The panchayti raj institutions, which came into being in certain states after the Ashok Mehta Committee’s recommendations, could be considered the second generation Panchayats. The second generation Panchayats raj institutions can be said to have started when the west Bengal Govt. took the imitative in 1978 to give a new life to it’s Panchayats on the lines of the Ashok Mehta Committee’s recommendations, west Bengal, Karnataka, Andhra Pradesh and Jammu & Kashmir either revised their existing panchayat raj acts or passed new acts based on Ashok Mehta Committee report. These states adopted the recommendations to suit their conditions

Dantwala Committee (1978)

The Working Group on Block level Planning headed by Prof. M.L. Dantwala submitted a report in 1978. It identified the remoteness of planning agencies, at the District Level from the grassroots as the major weakness of local area planning. Dantwala committee made the recommendation that Block level planning, (the same area which was covered by Community Development Blocks) should be the appropriate sub-state planning level for proper appreciation of the felt needs of the people.
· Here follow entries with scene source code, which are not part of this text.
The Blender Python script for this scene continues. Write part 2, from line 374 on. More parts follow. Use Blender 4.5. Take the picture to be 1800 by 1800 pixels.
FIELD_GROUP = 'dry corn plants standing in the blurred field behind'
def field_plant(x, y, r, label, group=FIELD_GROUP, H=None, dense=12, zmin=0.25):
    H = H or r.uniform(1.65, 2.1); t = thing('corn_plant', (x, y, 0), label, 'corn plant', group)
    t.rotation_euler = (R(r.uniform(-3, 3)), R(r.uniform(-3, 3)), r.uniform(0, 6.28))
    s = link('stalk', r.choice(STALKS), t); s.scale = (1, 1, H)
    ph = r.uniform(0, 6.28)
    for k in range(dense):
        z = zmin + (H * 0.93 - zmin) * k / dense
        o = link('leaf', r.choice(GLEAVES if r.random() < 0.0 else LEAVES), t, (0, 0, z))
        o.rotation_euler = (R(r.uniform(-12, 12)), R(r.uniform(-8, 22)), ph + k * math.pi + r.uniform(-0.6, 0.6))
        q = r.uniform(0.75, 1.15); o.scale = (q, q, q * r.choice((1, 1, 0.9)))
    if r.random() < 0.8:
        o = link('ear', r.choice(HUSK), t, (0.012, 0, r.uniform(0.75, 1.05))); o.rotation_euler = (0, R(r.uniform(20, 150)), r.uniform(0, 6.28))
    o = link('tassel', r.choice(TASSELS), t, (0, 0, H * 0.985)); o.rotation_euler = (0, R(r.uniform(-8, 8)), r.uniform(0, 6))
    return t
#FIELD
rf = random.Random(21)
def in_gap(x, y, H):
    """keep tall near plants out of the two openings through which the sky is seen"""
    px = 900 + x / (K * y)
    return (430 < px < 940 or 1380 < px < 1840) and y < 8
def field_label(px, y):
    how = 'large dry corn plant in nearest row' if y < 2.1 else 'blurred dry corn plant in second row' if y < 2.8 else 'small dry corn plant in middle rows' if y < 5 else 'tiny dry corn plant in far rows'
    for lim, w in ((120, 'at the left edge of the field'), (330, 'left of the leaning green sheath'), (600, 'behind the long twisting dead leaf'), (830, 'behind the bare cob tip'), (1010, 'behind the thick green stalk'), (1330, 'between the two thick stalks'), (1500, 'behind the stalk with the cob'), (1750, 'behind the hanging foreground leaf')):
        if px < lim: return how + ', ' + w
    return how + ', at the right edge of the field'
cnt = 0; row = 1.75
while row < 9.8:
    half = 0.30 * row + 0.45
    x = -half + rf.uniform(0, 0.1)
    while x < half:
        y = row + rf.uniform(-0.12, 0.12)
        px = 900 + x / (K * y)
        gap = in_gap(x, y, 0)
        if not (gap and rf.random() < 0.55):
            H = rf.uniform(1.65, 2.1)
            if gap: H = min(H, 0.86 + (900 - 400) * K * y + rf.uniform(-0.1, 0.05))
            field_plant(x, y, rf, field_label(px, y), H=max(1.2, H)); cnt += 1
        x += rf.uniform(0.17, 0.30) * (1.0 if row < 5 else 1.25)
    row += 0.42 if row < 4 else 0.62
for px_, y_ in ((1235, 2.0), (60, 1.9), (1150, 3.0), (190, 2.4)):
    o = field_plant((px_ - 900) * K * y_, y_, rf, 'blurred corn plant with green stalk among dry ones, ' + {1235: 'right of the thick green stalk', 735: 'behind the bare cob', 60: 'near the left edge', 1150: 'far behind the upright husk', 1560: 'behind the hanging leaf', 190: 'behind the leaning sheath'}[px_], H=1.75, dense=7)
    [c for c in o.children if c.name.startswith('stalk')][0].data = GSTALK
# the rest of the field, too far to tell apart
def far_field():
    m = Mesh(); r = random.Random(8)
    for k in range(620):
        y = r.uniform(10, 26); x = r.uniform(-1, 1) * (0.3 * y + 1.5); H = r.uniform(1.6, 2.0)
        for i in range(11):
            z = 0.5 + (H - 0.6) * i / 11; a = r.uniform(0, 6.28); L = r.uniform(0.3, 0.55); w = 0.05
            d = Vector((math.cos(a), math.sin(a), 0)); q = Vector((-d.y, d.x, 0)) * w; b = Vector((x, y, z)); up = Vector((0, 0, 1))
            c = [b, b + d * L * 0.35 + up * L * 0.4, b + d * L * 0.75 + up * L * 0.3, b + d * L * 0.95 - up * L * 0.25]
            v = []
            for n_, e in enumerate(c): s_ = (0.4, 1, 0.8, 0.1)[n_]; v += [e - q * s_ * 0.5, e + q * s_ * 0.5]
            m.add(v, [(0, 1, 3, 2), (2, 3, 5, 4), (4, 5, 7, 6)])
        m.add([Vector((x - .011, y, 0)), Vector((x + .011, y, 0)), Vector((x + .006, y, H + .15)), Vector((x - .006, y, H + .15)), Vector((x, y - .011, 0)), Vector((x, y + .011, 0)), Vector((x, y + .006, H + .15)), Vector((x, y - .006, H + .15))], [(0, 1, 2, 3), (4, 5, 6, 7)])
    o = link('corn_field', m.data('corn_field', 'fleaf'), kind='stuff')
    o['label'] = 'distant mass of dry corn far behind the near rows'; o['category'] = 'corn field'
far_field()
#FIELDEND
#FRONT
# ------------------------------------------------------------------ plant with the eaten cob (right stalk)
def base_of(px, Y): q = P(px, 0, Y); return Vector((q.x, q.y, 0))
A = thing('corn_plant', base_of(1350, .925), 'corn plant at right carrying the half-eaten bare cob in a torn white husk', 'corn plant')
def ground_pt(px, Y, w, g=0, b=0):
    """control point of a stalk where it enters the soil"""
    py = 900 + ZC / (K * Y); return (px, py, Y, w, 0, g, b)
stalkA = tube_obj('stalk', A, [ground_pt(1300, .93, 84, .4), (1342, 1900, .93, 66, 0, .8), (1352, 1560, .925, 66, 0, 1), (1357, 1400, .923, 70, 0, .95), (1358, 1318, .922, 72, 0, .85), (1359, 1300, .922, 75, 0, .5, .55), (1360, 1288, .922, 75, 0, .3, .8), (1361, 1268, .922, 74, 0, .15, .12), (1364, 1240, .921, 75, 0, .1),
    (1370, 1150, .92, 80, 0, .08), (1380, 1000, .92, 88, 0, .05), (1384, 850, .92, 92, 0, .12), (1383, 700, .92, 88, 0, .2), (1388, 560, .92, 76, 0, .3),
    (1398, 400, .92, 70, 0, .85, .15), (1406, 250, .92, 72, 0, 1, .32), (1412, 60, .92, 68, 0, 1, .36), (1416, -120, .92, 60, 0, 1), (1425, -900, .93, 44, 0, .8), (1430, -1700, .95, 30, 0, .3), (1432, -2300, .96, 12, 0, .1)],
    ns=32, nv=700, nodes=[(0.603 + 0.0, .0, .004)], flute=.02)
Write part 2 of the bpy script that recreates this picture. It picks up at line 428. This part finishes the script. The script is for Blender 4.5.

The Hanumantha Rao Committee (1984)

The Hanumantha Rao Committee (1984) on District Planning has enumerated the following factors for peoples participation at local level:

  • To take note of the felt needs of population;
  • To mobilise local resources for plan implementation;
  • To decrease the level of conflict during the planning the implementation stages;
  • To increase the speed of implementation by securing the co-operation of the people;

G. V. K. Rao Committee (1985)

Committee to review the Existing Administration Arrangements for Rural Development and Poverty Alleviation Programmes. G.V.K. Rao Committee- was set up by the Planning Commission in 1985. It recommended for the revival of Panchayati Raj institutions and highlighted the need to transfer powers to democratic bodies at the local level. The two important suggestions that this committee made were:

  • That the ‘district’ should be the basic unit of planning and programme implementation and
  • Zilla Parishad could, therefore, become the principal body for the management of all development programmes which can be handled at that level.

L. M. Singhvi Committee (1986)

The Government of India set up in 1986 L.M. Singhvi Committee to prepare a concept paper on the revitalisation of the Panchayati Raj institutions. It recommended that the Panchayati Raj should be constitutionally recognised, protected and preserved, by the inclusion of a new chapter in the Constitution. It also suggested a constitutional provision to ensure regular, free and fair elections for Panchayati Raj institutions. Accepting these recommendations, the Union Government headed by late Rajiv Gandhi brought in the Constitution 64th amendment Bill which was passed by the Lok Sabha in 1989: It could not be enacted as it was not approved by the Rajya Sabha.